It’s been four years since Brian Anderson sat in Kenan Stadium as a high school recruit, watching North Carolina’s 66-31 shellacking of Duke and realizing, for the first time, he wanted to be a Tar Heel.
UNC’s starting center reflected on that game Tuesday, smiling as he recalled the first-play flea-flicker touchdown from Marquise Williams to Ryan Switzer, the raucous crowd and the postgame celebration with the Victory Bell in tow. But Anderson ended his thought with a more honest admission.
“That was just a crazy atmosphere and something that was awesome for me to experience,” he said. “I’m hoping to experience that myself and hopefully give the seniors that opportunity, too.”
The Tar Heels’ Saturday afternoon tilt with the Blue Devils (4-3, 2-2 ACC) is already heavy on dramatics, what with the 106th iteration of a historic rivalry, head coach Mack Brown one win away from recording the most in school history and both teams scrapping for position in the ACC’s once-again wacky Coastal Division.
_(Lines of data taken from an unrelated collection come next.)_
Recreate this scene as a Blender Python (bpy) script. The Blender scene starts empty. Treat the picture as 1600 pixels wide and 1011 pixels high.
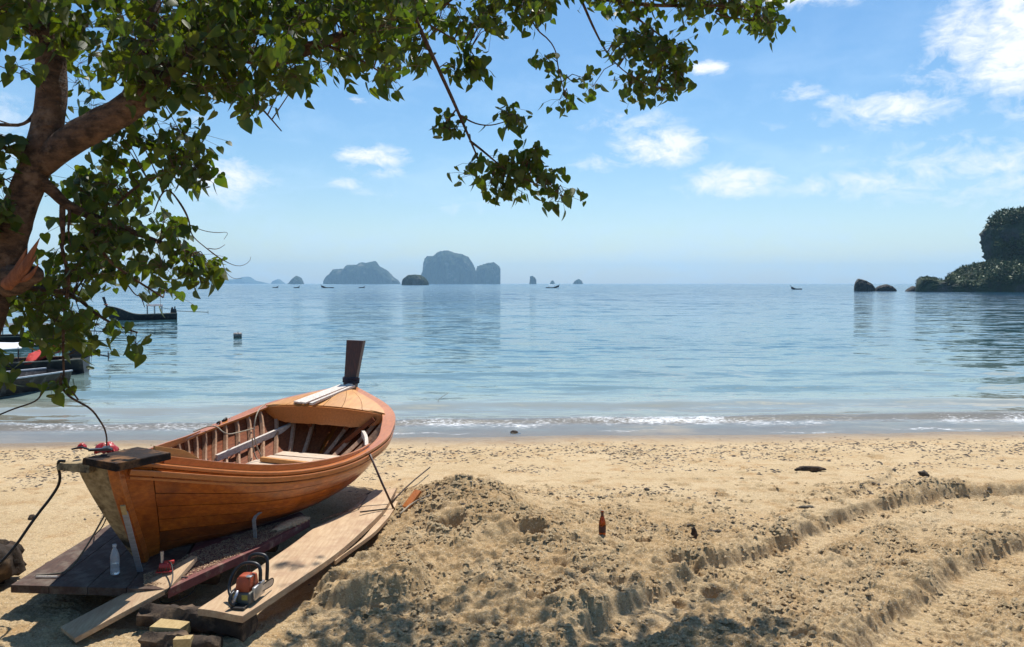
import bpy, bmesh, math, random
import numpy as np
from mathutils import Vector, Matrix, Euler, noise as mnoise
random.seed(7); rng = np.random.default_rng(7)
PI = math.pi; R = math.radians
sc = bpy.context.scene; C = sc.collection

# ------------------------------------------------------------ camera, sky, sun, exposure
TILT = math.atan(62.5 / 1250.0); CAMH = 2.5; FPX = 1250.0
cd = bpy.data.cameras.new('camera'); cam = bpy.data.objects.new('camera', cd); C.objects.link(cam)
cd.sensor_width = 36; cd.lens = 36 * FPX / 1600.0; cd.clip_start = 0.05; cd.clip_end = 60000
cam.location = (0, 0, CAMH); cam.rotation_euler = (PI/2 - TILT, 0, 0); sc.camera = cam
SUN_EL = R(63); SUN_AZ = R(14)            # azimuth measured from +Y towards +X
sd = Vector((math.sin(SUN_AZ)*math.cos(SUN_EL), math.cos(SUN_AZ)*math.cos(SUN_EL), math.sin(SUN_EL)))
ld = bpy.data.lights.new('sun', 'SUN'); ld.energy = 5.0; ld.angle = R(0.53); ld.color = (1.0, 0.95, 0.87)
lo = bpy.data.objects.new('sun', ld); C.objects.link(lo); lo.location = (0, 0, 50)
lo.rotation_euler = (-sd).to_track_quat('-Z', 'Y').to_euler()
sc.view_settings.view_transform = 'Standard'; sc.view_settings.look = 'None'
sc.view_settings.exposure = 0.27; sc.view_settings.gamma = 1.0; sc.view_settings.use_curve_mapping = False
sc.cycles.volume_step_rate = 1.0; sc.cycles.volume_bounces = 1; sc.cycles.transparent_max_bounces = 16
sc.cycles.caustics_reflective = False; sc.cycles.caustics_refractive = False

W = bpy.data.worlds.new('World'); sc.world = W; W.use_nodes = True
nt = W.node_tree; nt.nodes.clear(); L = nt.links
def N(t, **k):
    n = nt.nodes.new(t)
    for a, b in k.items(): setattr(n, a, b)
    return n
def Mth(op, a, b=None, c=None, clamp=False):
    n = N('ShaderNodeMath', operation=op, use_clamp=clamp)
    for i, v in enumerate((a, b, c)):
        if v is None: continue
        if isinstance(v, (int, float)): n.inputs[i].default_value = v
        else: L.new(v, n.inputs[i])
    return n.outputs[0]
sky = N('ShaderNodeTexSky', sky_type='NISHITA'); sky.sun_disc = False
sky.sun_elevation = SUN_EL; sky.sun_rotation = SUN_AZ; sky.altitude = 0; sky.air_density = 1.0; sky.dust_density = 0.6; sky.ozone_density = 2.5
tc = N('ShaderNodeTexCoord'); sx = N('ShaderNodeSeparateXYZ'); L.new(tc.outputs['Generated'], sx.inputs[0])
az = Mth('ARCTAN2', sx.outputs[0], sx.outputs[1]); el = Mth('ARCSINE', sx.outputs[2])
uv = N('ShaderNodeCombineXYZ'); L.new(az, uv.inputs[0]); L.new(el, uv.inputs[1])
def ntex(scale, detail, rough, sclx, scly, off=0.0, dist=0.0):
    m = N('ShaderNodeMapping'); L.new(uv.outputs[0], m.inputs[0])
    m.inputs['Scale'].default_value = (sclx, scly, 1); m.inputs['Location'].default_value = (off, off*.7, off)
    t = N('ShaderNodeTexNoise'); t.inputs['Scale'].default_value = scale; t.inputs['Detail'].default_value = detail
    t.inputs['Roughness'].default_value = rough; t.inputs['Distortion'].default_value = dist
    L.new(m.outputs[0], t.inputs['Vector']); return t.outputs[0]
n_big = ntex(7, 6, .55, 1, 2.6, 3.1, .3); n_fine = ntex(26, 10, .66, 1, 1.9, 1.7, .5); n_puff = ntex(60, 5, .6, 1, 1.4, 5.2, .3)
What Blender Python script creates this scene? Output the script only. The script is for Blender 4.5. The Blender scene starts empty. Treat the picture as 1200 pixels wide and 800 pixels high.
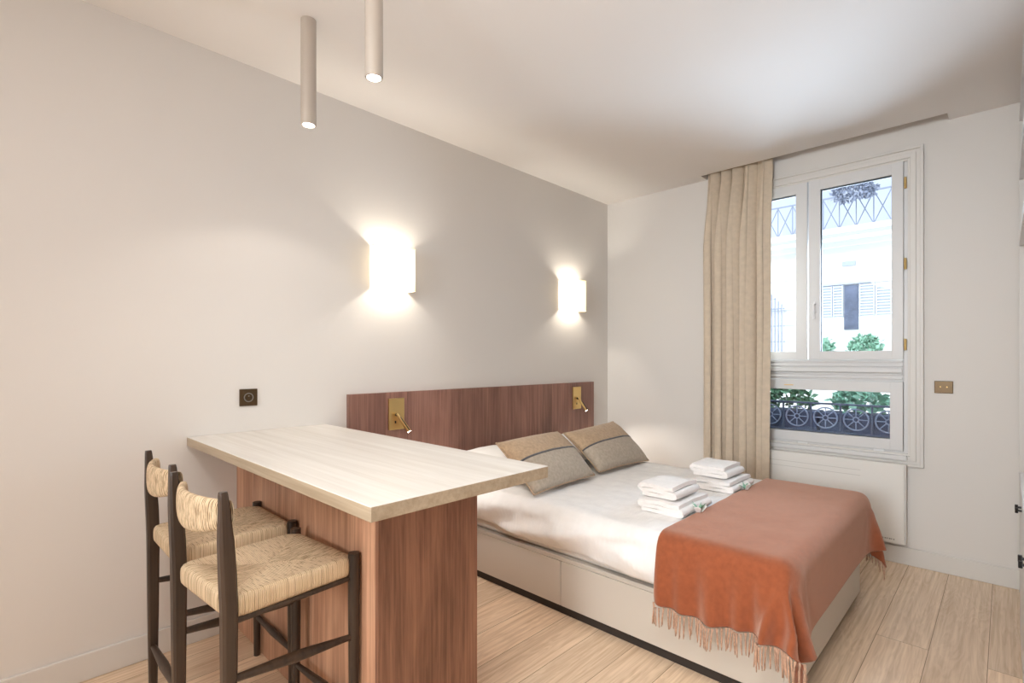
import bpy, bmesh, math, random
from mathutils import Vector, Matrix, noise
random.seed(11)
PI = math.pi
COL = bpy.context.scene.collection
scene = bpy.context.scene

# ------------------------------------------------------------------ materials
def new_mat(name):
    m = bpy.data.materials.new(name); m.use_nodes = True
    nt = m.node_tree; b = nt.nodes['Principled BSDF']
    return m, nt, b
def simple(name, col, rough=.6, metal=0, bump=0, bscale=200, spec=.5, var=0, vscale=3, sheen=0):
    m, nt, b = new_mat(name)
    b.inputs['Base Color'].default_value = (*col, 1); b.inputs['Roughness'].default_value = rough
    b.inputs['Metallic'].default_value = metal; b.inputs['Specular IOR Level'].default_value = spec
    if sheen:
        b.inputs['Sheen Weight'].default_value = sheen; b.inputs['Sheen Roughness'].default_value = .4
    tc = nt.nodes.new('ShaderNodeTexCoord')
    if bump:
        n = nt.nodes.new('ShaderNodeTexNoise'); n.inputs['Scale'].default_value = bscale; n.inputs['Detail'].default_value = 4
        nt.links.new(tc.outputs['Object'], n.inputs['Vector'])
        bp = nt.nodes.new('ShaderNodeBump'); bp.inputs['Strength'].default_value = bump; bp.inputs['Distance'].default_value = .002
        nt.links.new(n.outputs['Fac'], bp.inputs['Height']); nt.links.new(bp.outputs['Normal'], b.inputs['Normal'])
    if var:
        n = nt.nodes.new('ShaderNodeTexNoise'); n.inputs['Scale'].default_value = vscale; n.inputs['Detail'].default_value = 5
        nt.links.new(tc.outputs['Object'], n.inputs['Vector'])
        r = nt.nodes.new('ShaderNodeValToRGB'); r.color_ramp.elements[0].position = .3; r.color_ramp.elements[1].position = .7
        r.color_ramp.elements[0].color = (*[c*(1-var) for c in col], 1); r.color_ramp.elements[1].color = (*[min(1, c*(1+var)) for c in col], 1)
        nt.links.new(n.outputs['Fac'], r.inputs['Fac']); nt.links.new(r.outputs['Color'], b.inputs['Base Color'])
    return m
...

But Duke’s three-game winning streak against UNC, its first since 1987-89, has added an extra layer. Not since the Eisenhower administration of the mid-1950s has a North Carolina senior class graduated winless against its biggest rival.
Yet the Tar Heels (3-4, 2-2 ACC) enter homecoming weekend with that very possibility becoming reality.
UNC has been preaching a 24-hour rule this season: soak in the joy of a victory or the frustration of a loss for a day, and then it’s back to work. Senior linebacker Allen Cater said he’s applied that same logic to his career in full — focus on this season, rather than the previous three — but agreed the history isn't lost on him.
“Duke is what, 25, 30 minutes up the road?” he said. “We see these people every day. This game Saturday is going to have a huge impact for the rest of the season and, for me, the rest of my career.”